The views from about 150,000 Catholics from parishes and groups around France included those criticising the Church as too clericalist, calling for more a greater role for women, suggestions to make celibacy optional and complaints about authoritarian priests. 

“This collection did not seem to all to represent well all that was heard from dioceses, movements, associations and orders that participated in the synodal process,” conference head Archbishop Éric de Moulins-Beaufort said. 

The first text led to local headlines saying the bishops had unexpectedly adopted a “big bang” for the Church. But Troyes Bishop Alexandre Joly stressed the first document was “the message received as such” within a wider process.

The Holy Spirit, Fr Joly said, “often creates disorder. He destabilises to then reestablish a complex harmony of His own.” 

In the second document, the bishops said they should “better express the human side of the Church,” “take up … the sufferings and expectations of women” and “listen to concerns expressed for priests and the conditions of their ministry.”

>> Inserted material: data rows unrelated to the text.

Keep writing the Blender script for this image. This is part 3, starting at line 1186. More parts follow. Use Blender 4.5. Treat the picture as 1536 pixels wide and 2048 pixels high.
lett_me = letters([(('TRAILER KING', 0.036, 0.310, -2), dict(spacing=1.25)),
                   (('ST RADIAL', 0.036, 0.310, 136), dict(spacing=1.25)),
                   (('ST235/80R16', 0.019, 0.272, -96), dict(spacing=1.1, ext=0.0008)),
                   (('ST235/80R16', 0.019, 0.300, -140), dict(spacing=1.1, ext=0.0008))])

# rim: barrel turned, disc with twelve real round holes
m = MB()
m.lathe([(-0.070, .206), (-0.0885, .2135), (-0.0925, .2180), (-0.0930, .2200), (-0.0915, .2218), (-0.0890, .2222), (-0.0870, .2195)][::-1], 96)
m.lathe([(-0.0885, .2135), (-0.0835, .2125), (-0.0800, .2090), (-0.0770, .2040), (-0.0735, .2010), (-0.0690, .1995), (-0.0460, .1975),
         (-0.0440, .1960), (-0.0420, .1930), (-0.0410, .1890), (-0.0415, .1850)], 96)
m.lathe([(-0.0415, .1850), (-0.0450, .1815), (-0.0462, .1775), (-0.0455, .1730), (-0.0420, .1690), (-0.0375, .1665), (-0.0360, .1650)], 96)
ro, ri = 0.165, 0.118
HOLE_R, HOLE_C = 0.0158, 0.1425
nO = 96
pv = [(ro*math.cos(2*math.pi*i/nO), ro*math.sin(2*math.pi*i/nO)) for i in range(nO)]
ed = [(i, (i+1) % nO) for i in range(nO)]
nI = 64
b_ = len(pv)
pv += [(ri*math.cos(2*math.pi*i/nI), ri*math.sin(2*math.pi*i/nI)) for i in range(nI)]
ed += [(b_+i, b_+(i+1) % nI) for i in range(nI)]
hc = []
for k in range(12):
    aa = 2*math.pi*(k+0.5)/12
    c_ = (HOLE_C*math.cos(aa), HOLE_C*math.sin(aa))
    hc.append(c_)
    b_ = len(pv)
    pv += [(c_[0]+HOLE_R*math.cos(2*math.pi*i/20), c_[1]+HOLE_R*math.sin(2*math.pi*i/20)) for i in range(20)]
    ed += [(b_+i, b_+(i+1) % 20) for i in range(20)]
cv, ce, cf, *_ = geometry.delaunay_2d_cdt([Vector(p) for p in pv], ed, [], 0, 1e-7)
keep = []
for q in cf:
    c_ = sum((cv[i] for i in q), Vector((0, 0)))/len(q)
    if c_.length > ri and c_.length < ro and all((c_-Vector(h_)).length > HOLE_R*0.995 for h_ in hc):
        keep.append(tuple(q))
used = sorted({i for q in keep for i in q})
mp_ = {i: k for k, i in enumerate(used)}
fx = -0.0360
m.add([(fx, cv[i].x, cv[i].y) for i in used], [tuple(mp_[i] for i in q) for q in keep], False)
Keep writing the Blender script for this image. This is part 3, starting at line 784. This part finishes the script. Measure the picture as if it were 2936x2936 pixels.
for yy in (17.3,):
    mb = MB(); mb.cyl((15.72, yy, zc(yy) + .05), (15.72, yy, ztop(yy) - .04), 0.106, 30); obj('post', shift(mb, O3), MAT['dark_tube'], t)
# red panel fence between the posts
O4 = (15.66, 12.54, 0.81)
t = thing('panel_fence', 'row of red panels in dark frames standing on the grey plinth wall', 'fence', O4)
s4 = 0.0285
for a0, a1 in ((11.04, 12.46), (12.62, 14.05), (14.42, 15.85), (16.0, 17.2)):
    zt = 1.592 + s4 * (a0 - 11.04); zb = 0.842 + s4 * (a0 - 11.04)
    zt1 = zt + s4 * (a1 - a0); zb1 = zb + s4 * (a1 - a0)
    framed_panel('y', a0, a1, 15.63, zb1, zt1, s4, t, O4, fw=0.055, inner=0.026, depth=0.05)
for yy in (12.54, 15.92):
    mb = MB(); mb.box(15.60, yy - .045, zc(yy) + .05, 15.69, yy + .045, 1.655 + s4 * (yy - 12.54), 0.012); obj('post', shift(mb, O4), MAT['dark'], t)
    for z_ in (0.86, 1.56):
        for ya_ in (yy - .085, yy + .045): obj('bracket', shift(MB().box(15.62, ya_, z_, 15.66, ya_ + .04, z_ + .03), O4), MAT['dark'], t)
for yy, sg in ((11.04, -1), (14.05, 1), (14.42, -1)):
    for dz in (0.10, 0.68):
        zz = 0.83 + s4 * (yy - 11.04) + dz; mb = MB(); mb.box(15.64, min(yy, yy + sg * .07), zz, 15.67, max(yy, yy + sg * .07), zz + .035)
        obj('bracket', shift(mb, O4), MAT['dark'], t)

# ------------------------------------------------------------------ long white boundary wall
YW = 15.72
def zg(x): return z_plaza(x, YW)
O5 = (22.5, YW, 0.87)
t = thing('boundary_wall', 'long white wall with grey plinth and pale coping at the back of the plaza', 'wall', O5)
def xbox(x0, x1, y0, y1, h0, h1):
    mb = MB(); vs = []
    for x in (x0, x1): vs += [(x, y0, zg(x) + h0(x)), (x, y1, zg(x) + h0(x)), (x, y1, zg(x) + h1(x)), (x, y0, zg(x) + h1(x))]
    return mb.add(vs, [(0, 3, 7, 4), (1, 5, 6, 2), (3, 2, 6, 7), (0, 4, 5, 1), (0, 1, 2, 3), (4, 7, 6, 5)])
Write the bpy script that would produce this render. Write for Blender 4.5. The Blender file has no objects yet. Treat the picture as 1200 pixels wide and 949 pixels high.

They also had to “better identify why the liturgy remains a place of recurrent and contradictory tensions.”

Among issues not discussed, they added, were the Church’s missionary activity or major social issues such as the environment, global solidarity and “various anthropological models being proposed.”

Certain “Christian spiritual richnesses” such as the Eucharist, sacraments and priestly celibacy were also “ignored or devalued”.

It appears that few young people contributed to the discussion. “The generation of 20 to 45 years old was missing,” Bishop Joly told a news conference. “The words expressed were not from all tendencies, all generations, but they were the words of a large number.”